[Start of DATA EXTRACT]
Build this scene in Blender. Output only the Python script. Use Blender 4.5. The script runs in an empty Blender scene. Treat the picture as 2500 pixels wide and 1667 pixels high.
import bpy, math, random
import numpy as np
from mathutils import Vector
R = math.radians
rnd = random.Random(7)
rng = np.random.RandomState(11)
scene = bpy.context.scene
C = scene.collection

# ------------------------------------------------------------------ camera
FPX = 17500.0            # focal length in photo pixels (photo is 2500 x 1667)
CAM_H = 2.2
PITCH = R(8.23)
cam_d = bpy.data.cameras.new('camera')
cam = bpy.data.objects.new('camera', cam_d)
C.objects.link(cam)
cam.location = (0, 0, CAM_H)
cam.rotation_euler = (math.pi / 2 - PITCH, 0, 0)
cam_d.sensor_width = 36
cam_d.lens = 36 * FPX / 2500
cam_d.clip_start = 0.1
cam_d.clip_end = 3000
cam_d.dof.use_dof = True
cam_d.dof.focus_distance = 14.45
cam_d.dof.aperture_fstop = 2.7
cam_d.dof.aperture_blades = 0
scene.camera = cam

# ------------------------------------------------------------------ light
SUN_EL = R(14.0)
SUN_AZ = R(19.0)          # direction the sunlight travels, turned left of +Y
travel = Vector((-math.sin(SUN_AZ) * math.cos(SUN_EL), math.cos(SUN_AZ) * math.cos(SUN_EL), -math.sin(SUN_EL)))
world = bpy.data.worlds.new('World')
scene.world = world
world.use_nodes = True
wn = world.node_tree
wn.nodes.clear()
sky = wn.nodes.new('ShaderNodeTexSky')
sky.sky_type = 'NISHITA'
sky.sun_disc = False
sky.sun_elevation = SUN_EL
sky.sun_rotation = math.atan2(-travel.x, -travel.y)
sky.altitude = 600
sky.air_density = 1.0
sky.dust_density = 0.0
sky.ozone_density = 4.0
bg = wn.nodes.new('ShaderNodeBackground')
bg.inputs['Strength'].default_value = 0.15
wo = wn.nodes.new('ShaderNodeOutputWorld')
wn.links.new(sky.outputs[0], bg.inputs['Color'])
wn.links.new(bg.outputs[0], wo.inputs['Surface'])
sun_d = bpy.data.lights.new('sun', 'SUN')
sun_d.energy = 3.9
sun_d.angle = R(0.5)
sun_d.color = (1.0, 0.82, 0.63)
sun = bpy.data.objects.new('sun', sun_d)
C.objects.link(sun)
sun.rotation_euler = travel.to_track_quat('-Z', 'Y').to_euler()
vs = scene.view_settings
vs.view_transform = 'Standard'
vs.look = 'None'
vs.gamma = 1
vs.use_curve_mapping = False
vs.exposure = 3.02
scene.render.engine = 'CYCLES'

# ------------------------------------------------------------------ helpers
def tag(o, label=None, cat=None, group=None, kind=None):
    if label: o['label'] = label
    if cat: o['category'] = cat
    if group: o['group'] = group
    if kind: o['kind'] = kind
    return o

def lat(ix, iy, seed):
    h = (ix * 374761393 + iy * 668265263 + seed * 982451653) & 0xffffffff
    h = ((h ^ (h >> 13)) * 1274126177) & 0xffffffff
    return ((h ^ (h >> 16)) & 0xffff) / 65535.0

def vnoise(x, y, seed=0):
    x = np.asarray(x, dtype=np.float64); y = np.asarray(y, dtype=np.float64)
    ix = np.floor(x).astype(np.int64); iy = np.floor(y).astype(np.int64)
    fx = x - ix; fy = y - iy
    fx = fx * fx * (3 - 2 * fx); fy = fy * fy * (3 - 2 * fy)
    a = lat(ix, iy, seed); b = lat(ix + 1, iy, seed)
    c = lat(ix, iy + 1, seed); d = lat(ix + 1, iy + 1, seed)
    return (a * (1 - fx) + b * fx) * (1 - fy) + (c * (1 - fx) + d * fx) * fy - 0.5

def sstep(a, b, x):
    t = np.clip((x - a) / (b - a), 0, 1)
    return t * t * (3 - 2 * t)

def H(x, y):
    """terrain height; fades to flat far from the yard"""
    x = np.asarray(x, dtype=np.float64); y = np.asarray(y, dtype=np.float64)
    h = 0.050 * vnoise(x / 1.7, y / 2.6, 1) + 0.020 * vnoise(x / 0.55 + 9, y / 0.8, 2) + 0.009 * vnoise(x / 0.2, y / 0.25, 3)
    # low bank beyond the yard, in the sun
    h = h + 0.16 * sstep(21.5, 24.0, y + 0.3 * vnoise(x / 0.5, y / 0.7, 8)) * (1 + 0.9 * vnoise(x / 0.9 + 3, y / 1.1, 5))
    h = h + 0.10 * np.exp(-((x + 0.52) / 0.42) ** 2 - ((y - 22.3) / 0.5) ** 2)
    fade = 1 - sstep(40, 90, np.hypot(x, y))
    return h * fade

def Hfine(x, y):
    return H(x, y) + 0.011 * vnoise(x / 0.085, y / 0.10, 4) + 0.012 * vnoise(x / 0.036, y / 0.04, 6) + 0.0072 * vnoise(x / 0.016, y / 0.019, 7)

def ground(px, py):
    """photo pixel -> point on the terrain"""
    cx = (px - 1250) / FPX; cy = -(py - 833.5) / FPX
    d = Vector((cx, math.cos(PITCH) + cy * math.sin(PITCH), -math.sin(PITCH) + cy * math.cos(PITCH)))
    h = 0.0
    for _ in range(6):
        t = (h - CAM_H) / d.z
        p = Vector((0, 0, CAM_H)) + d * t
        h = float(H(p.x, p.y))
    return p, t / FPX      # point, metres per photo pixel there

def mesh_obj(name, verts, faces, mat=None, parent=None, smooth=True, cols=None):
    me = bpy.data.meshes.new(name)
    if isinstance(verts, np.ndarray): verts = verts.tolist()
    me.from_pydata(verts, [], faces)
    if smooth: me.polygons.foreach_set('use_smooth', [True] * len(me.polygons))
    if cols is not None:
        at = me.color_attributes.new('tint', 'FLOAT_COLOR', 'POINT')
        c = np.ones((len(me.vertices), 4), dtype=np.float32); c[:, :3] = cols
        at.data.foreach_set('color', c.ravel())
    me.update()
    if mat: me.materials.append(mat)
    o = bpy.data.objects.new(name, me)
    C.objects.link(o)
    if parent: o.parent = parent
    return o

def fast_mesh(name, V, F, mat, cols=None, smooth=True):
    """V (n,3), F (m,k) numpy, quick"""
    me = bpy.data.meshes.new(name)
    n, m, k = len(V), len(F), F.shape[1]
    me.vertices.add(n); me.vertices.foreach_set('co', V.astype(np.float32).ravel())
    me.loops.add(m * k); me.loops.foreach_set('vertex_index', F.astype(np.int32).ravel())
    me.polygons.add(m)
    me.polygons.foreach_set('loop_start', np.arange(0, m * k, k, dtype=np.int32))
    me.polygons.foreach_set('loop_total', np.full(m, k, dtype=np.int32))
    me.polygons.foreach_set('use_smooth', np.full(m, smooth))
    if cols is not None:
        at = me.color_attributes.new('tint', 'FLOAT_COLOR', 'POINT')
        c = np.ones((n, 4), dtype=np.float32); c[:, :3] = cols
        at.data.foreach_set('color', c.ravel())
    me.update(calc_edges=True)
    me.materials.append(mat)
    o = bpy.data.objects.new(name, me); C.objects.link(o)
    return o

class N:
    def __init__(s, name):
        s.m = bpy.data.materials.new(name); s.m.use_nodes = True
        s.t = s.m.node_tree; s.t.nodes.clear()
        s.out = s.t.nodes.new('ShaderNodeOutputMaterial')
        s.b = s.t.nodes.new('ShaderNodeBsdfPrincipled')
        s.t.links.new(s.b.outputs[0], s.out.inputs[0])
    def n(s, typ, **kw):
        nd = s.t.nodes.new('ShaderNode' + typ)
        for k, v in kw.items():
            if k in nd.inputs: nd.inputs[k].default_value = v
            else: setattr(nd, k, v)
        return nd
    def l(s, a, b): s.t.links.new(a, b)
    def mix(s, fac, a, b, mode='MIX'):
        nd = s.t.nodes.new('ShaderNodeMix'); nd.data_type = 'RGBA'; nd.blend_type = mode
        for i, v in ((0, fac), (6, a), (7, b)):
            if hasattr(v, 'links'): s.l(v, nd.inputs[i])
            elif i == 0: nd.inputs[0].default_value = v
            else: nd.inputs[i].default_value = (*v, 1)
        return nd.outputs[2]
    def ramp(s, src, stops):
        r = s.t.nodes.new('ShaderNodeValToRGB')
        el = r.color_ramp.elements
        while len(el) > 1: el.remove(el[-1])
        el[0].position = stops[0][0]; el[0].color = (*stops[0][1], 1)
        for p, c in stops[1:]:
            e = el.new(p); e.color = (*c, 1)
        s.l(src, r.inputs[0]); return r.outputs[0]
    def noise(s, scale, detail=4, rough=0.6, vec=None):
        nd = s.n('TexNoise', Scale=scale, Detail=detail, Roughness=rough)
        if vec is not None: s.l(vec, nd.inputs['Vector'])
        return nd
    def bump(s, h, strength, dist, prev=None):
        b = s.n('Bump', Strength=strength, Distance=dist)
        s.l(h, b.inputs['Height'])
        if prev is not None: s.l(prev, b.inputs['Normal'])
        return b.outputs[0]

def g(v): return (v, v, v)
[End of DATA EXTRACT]
### WORK TO COMPLETE
Everything from the first line of the data through the line containing "C = scene.collection" should be echoed exactly. Add nothing.

### EXERCISE ANSWER
Build this scene in Blender. Output only the Python script. Use Blender 4.5. The script runs in an empty Blender scene. Treat the picture as 2500 pixels wide and 1667 pixels high.
import bpy, math, random
import numpy as np
from mathutils import Vector
R = math.radians
rnd = random.Random(7)
rng = np.random.RandomState(11)
scene = bpy.context.scene
C = scene.collection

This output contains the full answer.